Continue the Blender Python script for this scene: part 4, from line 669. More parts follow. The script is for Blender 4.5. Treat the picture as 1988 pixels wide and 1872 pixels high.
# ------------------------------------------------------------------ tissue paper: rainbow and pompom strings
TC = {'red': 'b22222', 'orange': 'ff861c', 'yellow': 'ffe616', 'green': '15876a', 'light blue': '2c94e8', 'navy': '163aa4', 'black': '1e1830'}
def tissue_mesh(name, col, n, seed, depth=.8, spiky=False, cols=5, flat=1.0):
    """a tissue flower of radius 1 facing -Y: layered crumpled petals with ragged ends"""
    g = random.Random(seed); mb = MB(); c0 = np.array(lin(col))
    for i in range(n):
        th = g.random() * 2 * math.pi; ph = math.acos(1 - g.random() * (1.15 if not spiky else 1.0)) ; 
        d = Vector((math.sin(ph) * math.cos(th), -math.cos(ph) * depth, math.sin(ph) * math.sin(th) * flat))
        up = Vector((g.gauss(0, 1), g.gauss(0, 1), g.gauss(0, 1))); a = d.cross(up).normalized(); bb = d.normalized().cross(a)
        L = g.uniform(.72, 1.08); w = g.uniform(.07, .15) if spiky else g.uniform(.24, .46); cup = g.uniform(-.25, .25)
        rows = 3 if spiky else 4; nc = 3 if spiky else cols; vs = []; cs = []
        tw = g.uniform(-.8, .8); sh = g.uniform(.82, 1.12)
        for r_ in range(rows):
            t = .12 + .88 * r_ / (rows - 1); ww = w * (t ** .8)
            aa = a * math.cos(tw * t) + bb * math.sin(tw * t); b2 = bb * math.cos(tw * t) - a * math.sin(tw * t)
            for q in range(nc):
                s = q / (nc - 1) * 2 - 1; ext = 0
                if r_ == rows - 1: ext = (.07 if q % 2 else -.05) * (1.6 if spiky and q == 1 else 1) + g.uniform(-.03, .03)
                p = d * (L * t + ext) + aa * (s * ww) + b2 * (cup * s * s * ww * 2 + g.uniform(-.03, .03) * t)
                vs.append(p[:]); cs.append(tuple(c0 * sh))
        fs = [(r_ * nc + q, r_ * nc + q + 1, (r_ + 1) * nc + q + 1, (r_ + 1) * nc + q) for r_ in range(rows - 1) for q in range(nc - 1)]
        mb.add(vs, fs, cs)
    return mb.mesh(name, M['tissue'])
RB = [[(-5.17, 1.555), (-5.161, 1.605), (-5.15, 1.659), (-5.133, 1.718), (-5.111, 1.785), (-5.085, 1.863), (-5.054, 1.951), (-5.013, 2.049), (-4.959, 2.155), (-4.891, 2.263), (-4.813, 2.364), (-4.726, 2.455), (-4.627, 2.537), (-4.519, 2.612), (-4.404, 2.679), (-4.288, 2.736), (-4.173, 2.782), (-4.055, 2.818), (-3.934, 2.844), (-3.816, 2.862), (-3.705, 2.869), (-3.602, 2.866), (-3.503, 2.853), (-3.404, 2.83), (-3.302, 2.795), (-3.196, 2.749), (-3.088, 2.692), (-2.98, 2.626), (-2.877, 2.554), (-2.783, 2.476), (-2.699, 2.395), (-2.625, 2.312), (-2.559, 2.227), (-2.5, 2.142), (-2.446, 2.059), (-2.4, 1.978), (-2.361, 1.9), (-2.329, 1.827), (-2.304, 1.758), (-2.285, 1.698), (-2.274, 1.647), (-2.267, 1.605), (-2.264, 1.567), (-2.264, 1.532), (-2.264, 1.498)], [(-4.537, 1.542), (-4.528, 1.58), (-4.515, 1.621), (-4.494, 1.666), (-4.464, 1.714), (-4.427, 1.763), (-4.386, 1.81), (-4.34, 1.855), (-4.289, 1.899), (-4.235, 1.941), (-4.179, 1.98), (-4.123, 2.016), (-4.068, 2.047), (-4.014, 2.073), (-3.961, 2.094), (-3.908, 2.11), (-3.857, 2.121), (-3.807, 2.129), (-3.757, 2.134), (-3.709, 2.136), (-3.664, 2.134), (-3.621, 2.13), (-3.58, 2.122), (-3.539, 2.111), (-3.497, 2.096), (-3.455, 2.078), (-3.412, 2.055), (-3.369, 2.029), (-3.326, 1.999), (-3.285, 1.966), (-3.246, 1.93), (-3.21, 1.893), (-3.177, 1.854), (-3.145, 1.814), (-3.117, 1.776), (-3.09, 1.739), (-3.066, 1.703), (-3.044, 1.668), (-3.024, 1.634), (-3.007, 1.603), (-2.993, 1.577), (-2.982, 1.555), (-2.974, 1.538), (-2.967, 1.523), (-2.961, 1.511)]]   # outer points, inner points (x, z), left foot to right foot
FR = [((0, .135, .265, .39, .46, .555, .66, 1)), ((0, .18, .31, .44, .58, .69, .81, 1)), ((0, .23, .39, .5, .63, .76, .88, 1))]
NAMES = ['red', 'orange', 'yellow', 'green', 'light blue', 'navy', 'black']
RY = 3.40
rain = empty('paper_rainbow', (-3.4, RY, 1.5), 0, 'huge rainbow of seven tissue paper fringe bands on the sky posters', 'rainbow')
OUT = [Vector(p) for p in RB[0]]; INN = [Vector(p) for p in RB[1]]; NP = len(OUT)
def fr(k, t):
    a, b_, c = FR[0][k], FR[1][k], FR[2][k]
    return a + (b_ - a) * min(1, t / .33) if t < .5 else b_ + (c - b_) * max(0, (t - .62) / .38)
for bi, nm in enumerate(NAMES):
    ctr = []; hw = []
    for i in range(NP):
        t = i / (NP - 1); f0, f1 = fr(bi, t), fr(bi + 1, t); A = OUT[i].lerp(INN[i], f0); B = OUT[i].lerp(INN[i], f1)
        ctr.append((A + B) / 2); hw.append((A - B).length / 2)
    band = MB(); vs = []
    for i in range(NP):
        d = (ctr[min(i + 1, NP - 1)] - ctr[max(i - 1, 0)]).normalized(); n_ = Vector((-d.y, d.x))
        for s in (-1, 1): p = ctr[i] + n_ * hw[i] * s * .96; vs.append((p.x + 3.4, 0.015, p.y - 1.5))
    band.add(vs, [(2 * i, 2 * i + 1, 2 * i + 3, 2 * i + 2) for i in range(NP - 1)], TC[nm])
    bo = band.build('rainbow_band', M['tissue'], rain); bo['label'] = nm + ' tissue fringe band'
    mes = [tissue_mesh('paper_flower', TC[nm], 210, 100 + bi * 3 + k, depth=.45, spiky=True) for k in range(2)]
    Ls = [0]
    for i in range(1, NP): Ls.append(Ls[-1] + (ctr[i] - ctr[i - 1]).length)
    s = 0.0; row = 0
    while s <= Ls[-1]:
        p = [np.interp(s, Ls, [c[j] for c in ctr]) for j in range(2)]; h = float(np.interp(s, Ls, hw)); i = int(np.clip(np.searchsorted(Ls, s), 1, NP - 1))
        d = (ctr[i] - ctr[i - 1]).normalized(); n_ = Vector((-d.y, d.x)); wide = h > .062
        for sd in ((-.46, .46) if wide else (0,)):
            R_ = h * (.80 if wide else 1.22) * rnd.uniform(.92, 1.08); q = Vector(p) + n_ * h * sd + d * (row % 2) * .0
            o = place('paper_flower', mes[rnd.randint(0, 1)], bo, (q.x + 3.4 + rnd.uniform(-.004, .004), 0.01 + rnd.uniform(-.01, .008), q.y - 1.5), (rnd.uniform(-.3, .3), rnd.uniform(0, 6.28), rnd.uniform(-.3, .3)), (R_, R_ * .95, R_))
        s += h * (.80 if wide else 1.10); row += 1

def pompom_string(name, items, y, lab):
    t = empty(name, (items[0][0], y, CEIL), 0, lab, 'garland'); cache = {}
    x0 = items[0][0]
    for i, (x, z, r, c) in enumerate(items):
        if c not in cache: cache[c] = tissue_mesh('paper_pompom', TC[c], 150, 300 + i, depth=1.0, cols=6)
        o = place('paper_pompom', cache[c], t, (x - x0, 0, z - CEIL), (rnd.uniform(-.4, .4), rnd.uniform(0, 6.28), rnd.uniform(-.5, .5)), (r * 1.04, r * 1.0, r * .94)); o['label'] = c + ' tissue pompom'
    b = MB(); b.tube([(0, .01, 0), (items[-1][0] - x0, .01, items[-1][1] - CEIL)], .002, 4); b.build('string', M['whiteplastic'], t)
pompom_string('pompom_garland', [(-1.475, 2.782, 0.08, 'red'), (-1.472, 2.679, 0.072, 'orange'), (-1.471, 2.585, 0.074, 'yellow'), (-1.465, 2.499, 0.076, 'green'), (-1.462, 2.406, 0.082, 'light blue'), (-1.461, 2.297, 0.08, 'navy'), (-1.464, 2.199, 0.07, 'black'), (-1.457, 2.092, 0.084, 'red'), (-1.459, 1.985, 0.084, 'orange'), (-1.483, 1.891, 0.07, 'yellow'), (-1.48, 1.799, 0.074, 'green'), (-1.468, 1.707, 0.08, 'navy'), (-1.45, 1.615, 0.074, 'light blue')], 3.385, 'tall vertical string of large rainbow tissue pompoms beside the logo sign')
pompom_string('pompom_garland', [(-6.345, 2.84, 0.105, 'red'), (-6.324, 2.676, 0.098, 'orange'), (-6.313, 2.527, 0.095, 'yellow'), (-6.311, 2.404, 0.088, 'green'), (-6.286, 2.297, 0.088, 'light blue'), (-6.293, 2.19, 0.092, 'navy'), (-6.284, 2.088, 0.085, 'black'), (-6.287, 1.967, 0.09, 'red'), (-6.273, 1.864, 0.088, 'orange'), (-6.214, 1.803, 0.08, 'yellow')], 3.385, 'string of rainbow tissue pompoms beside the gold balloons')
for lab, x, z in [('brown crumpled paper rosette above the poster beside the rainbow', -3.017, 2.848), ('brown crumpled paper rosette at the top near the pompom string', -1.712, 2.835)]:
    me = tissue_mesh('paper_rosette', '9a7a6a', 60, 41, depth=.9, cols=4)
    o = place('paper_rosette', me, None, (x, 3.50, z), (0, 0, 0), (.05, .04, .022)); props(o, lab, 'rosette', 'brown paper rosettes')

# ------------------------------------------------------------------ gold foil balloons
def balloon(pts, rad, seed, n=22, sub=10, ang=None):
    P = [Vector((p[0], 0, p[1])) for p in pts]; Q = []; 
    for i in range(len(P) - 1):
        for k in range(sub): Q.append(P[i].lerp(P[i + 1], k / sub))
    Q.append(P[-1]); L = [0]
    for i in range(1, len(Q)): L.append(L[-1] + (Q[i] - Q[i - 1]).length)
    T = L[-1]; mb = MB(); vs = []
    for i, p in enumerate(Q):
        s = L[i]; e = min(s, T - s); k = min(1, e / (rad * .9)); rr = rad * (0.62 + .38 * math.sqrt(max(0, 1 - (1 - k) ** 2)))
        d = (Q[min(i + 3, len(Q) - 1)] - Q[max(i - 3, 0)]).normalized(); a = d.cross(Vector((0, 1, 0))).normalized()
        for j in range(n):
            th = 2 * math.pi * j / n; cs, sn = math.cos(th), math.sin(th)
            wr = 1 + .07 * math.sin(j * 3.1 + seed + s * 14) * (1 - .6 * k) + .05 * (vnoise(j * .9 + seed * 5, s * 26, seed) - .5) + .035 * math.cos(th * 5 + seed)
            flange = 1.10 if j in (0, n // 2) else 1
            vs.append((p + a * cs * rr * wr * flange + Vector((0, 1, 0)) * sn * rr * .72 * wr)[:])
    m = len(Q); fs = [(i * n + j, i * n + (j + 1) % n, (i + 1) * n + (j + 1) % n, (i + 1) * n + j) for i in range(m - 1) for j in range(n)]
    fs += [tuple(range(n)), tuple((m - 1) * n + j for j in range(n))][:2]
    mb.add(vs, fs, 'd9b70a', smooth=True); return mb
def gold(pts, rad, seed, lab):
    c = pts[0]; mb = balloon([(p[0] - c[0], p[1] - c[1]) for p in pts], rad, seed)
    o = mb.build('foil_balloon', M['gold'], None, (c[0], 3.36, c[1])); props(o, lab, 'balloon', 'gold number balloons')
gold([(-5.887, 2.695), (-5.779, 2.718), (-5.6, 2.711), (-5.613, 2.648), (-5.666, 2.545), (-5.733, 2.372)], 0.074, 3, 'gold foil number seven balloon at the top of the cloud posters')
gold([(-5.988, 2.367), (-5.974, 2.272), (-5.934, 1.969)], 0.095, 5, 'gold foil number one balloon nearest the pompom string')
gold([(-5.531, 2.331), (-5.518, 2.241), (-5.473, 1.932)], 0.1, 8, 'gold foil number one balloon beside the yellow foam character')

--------

## TASK:
Select, from the listing, all lines that include the word "wide".

## COMPLETE RESPONSE:
Continue the Blender Python script for this scene: part 4, from line 669. More parts follow. The script is for Blender 4.5. Treat the picture as 1988 pixels wide and 1872 pixels high.
        d = (ctr[i] - ctr[i - 1]).normalized(); n_ = Vector((-d.y, d.x)); wide = h > .062
        for sd in ((-.46, .46) if wide else (0,)):
            R_ = h * (.80 if wide else 1.22) * rnd.uniform(.92, 1.08); q = Vector(p) + n_ * h * sd + d * (row % 2) * .0
        s += h * (.80 if wide else 1.10); row += 1